During Haruka Yamada’s three month stay at 18th Street Arts Center from Tokyo, Japan as part of the Call to Dream: The Sam Francis Fellowship, she created “Sun of the City”. It is a project that utilizes existing constructions to create site-specific sundials that function uniquely in each location. Through this project, Yamada aim to reconsider the rules and systems of time and timekeeping, which we often unconsciously perceive as correct but historically have also served as symbols of power.

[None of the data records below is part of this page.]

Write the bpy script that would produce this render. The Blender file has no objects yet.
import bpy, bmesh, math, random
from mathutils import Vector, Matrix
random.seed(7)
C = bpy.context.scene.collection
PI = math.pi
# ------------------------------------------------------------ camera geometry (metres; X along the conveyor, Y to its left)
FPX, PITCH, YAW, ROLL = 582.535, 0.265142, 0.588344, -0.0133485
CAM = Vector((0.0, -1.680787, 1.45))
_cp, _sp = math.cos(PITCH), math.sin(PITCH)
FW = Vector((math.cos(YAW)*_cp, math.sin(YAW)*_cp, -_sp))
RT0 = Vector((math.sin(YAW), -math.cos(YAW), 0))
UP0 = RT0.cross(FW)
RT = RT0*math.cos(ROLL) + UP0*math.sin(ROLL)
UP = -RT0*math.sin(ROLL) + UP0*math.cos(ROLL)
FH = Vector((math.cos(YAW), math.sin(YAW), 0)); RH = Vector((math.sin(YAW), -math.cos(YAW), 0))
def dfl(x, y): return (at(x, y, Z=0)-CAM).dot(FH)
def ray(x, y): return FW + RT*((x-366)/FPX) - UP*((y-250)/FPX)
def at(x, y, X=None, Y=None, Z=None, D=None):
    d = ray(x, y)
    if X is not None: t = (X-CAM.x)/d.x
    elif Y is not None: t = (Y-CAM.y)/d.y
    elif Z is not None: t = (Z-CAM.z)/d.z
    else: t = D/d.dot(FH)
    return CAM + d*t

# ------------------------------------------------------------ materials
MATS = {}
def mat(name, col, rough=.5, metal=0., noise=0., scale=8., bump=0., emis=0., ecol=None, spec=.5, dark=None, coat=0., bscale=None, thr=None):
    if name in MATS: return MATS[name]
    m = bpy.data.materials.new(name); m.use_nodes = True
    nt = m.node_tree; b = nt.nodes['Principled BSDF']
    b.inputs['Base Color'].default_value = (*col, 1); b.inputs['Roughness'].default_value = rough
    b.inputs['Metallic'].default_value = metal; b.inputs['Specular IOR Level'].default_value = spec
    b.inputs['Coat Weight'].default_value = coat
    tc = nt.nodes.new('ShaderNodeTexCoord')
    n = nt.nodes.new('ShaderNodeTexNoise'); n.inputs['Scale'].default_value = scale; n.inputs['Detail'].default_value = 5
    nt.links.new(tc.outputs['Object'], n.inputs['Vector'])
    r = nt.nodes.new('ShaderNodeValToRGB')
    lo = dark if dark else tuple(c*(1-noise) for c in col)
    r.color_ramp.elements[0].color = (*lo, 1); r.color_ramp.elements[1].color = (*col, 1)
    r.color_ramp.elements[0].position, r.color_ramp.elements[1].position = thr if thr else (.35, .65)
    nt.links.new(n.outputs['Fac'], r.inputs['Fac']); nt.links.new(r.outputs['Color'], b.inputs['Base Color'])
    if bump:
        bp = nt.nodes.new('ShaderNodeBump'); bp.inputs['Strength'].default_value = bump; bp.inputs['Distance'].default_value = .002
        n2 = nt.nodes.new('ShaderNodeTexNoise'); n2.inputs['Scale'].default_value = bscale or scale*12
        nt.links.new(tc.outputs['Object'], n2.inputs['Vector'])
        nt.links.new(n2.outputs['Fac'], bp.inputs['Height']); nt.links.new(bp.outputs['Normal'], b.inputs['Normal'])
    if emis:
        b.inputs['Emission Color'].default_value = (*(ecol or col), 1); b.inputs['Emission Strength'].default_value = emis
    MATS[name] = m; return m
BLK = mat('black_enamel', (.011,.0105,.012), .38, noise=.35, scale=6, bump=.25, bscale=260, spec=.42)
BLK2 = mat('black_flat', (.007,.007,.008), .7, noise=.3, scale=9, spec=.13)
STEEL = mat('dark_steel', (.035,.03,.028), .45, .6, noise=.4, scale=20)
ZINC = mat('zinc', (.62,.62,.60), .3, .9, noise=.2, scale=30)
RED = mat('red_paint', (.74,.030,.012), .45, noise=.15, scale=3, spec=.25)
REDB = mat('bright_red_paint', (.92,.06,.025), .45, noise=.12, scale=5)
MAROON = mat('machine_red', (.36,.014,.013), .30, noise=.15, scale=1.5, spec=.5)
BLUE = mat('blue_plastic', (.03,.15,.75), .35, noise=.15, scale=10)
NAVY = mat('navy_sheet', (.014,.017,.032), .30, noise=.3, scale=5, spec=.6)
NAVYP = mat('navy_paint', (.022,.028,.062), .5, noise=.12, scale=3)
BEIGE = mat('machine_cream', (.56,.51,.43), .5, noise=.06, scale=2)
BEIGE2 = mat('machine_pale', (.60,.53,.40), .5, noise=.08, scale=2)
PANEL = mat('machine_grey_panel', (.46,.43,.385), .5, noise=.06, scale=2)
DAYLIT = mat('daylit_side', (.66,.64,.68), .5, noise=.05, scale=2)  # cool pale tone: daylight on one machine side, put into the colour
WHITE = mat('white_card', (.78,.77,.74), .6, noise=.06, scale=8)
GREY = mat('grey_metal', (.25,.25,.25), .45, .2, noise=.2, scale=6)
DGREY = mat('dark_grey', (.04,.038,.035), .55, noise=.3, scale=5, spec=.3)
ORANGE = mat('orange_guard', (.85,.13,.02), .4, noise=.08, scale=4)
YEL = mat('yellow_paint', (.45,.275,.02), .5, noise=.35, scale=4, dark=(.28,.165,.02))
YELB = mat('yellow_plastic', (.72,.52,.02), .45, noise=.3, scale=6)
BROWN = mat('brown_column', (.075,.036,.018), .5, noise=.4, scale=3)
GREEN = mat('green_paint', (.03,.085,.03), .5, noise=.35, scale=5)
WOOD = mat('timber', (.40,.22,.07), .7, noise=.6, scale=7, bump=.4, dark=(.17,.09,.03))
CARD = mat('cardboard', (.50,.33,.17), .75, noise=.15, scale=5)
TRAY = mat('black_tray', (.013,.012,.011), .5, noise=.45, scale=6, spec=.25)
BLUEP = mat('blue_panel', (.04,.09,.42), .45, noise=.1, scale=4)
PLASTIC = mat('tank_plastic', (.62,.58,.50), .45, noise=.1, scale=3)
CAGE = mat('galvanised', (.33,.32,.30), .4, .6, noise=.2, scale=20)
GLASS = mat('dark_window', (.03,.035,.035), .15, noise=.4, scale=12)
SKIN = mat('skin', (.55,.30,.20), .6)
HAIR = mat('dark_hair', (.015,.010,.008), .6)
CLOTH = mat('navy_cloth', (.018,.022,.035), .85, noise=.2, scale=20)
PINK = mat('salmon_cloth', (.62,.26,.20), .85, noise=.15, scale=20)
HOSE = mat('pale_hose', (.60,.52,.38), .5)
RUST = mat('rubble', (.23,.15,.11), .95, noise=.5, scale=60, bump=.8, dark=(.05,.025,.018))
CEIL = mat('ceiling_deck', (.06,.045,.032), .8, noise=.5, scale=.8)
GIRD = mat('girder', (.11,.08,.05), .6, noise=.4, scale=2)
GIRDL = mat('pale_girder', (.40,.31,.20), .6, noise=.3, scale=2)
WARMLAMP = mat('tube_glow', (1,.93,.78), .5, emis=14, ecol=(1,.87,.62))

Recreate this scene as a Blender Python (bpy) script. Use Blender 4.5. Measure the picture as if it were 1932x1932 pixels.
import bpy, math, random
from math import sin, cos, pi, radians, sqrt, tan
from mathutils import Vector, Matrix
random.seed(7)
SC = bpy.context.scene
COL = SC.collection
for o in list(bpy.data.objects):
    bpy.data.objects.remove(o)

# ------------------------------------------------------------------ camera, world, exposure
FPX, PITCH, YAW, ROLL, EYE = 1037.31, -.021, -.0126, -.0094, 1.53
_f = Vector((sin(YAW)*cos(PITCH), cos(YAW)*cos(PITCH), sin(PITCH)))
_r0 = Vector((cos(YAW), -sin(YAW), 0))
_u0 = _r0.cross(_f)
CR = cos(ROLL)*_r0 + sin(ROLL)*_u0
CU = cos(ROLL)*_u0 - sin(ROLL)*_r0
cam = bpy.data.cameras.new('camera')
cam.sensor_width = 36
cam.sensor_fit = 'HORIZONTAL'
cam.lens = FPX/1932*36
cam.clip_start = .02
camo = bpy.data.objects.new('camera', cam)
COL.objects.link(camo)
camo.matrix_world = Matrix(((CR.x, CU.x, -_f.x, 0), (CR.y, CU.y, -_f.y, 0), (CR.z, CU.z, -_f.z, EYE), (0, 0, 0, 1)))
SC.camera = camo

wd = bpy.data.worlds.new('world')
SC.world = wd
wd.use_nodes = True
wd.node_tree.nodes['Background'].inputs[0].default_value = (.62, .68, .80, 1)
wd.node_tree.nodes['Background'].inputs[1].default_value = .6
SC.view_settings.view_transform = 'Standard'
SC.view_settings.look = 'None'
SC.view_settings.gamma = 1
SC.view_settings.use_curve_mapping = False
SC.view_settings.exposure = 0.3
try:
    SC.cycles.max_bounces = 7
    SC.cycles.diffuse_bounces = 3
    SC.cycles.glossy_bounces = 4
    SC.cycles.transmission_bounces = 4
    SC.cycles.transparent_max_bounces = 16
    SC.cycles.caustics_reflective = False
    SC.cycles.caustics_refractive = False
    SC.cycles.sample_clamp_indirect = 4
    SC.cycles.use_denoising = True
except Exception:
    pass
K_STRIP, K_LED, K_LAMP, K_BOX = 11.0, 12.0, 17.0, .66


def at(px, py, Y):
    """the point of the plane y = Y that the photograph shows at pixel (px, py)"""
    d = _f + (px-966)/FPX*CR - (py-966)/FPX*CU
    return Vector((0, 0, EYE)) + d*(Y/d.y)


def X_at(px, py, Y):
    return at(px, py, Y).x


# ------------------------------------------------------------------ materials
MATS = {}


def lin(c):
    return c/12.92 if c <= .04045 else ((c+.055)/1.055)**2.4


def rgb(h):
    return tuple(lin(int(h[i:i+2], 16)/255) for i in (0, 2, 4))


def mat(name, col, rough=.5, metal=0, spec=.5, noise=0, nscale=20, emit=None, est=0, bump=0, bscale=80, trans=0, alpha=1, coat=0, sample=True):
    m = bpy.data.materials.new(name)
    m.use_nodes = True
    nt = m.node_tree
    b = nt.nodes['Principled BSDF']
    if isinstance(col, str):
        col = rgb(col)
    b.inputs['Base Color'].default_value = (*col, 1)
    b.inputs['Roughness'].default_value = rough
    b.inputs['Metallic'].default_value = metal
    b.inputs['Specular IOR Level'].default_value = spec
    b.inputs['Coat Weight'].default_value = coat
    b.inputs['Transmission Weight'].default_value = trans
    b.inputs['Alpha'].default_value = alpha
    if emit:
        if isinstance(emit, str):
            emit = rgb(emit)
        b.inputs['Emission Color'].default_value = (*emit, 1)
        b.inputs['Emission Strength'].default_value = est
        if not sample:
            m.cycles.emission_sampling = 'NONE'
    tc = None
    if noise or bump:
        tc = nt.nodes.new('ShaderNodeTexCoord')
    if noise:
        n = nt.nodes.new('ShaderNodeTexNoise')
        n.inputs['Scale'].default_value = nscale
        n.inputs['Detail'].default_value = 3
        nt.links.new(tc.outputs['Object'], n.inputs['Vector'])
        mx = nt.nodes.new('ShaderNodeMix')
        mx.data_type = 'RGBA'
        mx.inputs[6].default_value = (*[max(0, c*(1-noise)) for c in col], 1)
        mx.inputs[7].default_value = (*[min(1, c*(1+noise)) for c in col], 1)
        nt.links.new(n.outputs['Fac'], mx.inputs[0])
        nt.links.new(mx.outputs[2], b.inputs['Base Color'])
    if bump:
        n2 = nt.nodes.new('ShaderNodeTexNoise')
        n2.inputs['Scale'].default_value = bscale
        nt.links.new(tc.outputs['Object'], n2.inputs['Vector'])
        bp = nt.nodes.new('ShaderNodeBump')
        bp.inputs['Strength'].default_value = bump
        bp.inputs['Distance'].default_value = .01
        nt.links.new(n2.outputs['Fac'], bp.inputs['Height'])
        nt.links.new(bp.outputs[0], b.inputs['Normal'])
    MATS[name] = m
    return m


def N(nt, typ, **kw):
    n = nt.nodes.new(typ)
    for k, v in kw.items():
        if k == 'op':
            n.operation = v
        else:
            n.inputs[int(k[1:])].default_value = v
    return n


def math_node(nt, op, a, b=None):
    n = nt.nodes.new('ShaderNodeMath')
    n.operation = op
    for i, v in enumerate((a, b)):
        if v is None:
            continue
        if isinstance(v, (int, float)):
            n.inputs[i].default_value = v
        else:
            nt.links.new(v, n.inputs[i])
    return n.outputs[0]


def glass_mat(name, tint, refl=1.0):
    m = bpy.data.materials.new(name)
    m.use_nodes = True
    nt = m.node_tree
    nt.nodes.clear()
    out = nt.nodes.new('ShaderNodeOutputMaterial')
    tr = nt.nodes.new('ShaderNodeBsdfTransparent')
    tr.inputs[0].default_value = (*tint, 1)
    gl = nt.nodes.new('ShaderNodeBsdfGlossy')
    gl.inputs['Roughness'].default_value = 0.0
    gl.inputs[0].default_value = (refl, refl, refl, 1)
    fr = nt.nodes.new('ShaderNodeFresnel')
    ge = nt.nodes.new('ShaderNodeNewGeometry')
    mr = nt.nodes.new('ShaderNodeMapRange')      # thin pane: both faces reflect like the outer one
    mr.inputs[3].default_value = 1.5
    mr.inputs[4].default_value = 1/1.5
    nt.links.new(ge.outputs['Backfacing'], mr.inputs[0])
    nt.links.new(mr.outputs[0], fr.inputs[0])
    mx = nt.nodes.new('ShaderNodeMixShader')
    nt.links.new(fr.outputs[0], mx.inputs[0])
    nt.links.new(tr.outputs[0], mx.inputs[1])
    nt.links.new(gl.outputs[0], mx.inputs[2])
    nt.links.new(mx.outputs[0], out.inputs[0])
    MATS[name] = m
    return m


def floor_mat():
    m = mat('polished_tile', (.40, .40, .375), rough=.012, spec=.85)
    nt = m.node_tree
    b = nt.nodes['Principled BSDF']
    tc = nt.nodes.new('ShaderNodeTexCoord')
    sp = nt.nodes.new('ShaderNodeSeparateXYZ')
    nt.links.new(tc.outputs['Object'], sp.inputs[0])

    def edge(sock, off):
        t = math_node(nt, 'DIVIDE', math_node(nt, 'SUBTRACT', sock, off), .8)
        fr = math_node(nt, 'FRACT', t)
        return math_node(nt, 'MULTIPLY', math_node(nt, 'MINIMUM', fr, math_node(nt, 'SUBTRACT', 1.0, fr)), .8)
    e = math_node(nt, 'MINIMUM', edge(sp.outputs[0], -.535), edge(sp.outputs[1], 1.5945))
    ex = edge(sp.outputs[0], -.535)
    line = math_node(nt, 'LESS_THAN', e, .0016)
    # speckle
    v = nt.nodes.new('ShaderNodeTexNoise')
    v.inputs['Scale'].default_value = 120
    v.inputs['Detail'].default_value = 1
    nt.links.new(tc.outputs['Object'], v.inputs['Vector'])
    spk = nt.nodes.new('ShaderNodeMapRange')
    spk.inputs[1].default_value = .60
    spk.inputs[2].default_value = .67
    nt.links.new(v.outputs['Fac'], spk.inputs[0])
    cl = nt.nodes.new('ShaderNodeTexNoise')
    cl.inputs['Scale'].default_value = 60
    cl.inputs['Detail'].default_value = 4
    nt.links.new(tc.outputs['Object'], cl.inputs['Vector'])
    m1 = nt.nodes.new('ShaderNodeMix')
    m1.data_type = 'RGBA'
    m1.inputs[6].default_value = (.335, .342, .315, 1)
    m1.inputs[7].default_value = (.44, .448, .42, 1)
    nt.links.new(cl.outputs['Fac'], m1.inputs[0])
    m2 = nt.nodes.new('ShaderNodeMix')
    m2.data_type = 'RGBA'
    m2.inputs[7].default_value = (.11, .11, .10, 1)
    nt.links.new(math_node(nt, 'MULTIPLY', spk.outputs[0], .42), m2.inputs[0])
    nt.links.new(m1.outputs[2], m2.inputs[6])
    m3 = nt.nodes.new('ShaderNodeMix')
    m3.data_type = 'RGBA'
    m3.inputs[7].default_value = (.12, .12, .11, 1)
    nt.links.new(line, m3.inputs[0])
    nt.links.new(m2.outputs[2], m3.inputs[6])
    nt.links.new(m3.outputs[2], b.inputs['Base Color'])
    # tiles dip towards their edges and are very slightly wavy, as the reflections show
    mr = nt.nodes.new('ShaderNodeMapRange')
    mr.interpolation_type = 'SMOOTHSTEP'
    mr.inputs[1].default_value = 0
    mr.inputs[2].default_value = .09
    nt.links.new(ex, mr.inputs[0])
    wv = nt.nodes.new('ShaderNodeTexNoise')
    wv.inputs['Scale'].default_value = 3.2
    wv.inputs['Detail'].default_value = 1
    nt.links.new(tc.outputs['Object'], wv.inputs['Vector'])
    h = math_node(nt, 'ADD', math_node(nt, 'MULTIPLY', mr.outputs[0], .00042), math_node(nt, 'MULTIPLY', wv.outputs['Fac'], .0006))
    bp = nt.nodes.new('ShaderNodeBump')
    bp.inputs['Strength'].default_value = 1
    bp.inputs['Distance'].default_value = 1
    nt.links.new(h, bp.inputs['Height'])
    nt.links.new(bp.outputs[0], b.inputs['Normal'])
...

Haruka Yamada is an artist based in Tokyo, Japan. Yamada’s art reflects on fluctuating urban society, by re-measuring the relative relationship between the city, nature, and humans through site-specific installations often incorporating performance or spatial aspects. During her residency at 18th Street Art Center, she will be working on a project to reconsider the rules and systems of time and timekeeping, which we unconsciously perceive as correct (but which historically can also be a symbol of power), while contemplating identity and place.
After graduating from Musashino Art University in Tokyo, she studied Art and Space Design at Ecole Nationale Supérieure d’Art et Design in Dijon, France. Among recent exhibitions can be listed: Nocturne, POETIC SCAPE, Tokyo, Japan (2022), OC C U R R ENT, Vargas Museum, Manila, Philippine (2022), Setouchi Triennale 2022, Kagawa, Japan (2022), Koganecho Bazaar 2020 Artists and Communities, Kanagawa, Japan (2020), Widget Factory Annual Art Show, Aparaaditehas, Tartu, Estonia (2019). She has also participated in artist-in-residence programs such as Katsurao AIR, Fukushima, Japan (2022), Tartu Artist in Residence, Tartu, Estonia (2019), VAA Nida Art Colony, Nina, Lithuania (2018).
This residency was made possible by an artist residency partnership with 18th Street Arts Center through the Call to Dream: The Sam Francis Fellowship and Tokyo Arts Space TOKAS.